Compared with eastern Ukraine, Odessa is a wealthy city with an educated and ethnically diverse population of more than 1 million. Jews still make up 12 percent of the population of the city, which once had a large Jewish community.

"The people of Odessa are well-educated and understand perfectly well that Russia is sowing the seeds of civil war and destabilization in Ukraine," said Vladimir Kureichik, a 52-year-old literature teacher who left Crimea after it became part of Russia.

The White House said it was "extremely concerned" by the violence in southern Ukraine.

"The events in Odessa dramatically underscore the need for an immediate de-escalation of tensions in Ukraine," said spokesman Jay Carney. He suggested Russia still must follow through with its part of a diplomatic deal aimed at defusing the tensions.

Odessa had been largely tranquil until Friday, when pro-Ukrainian demonstrators fought back after being attacked by pro-Russian groups.

"We feel ourselves to be residents of a free city, Europeans," said Denis Sukhomlinsky, a 34-year-old businessman who took part in the clashes. "We don't need the Russian iron hand or the dictatorship of (President Vladimir) Putin."

Pro-Russia activists, however, echo Putin in describing the region as historically part of Russia. Nearly 30 percent of Odessa's residents identify themselves as Russian.

"We will not become the slaves of NATO and the European Union, and will fight to the end," said Vyacheslav Khrutsky, 45.

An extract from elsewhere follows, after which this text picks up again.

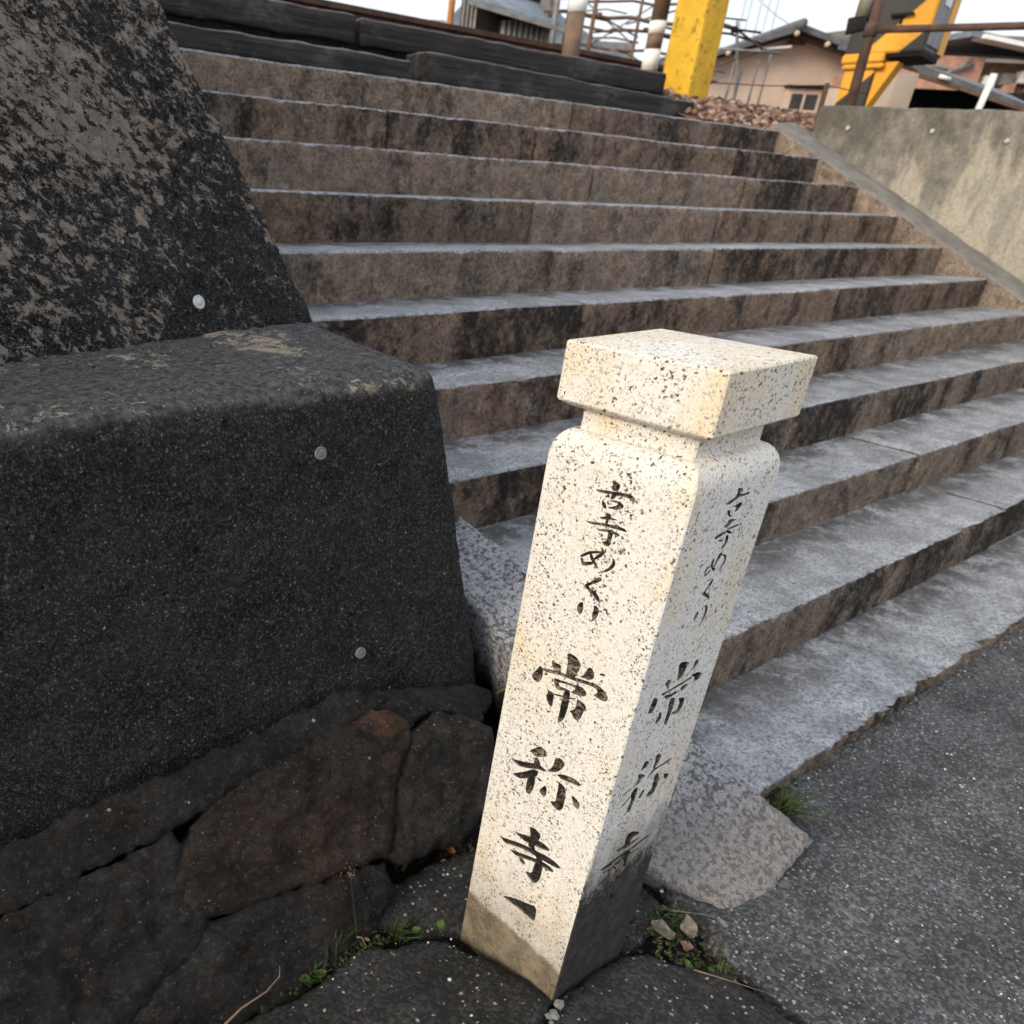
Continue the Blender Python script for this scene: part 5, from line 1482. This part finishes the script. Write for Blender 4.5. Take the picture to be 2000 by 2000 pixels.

Pro-Russia activists gathered at a funeral for a regional member of parliament, Vyacheslav Markin, who died two days after the fire from his burns. Markin was known for speaking out against the Kiev government.

Activists shouted "Hero! Hero!" and vowed to avenge him.

The city remained calm, however, and Ukrainian flags flew all over the city - unlike in the east, where pro-Moscow groups have replaced them with the Russian tricolor.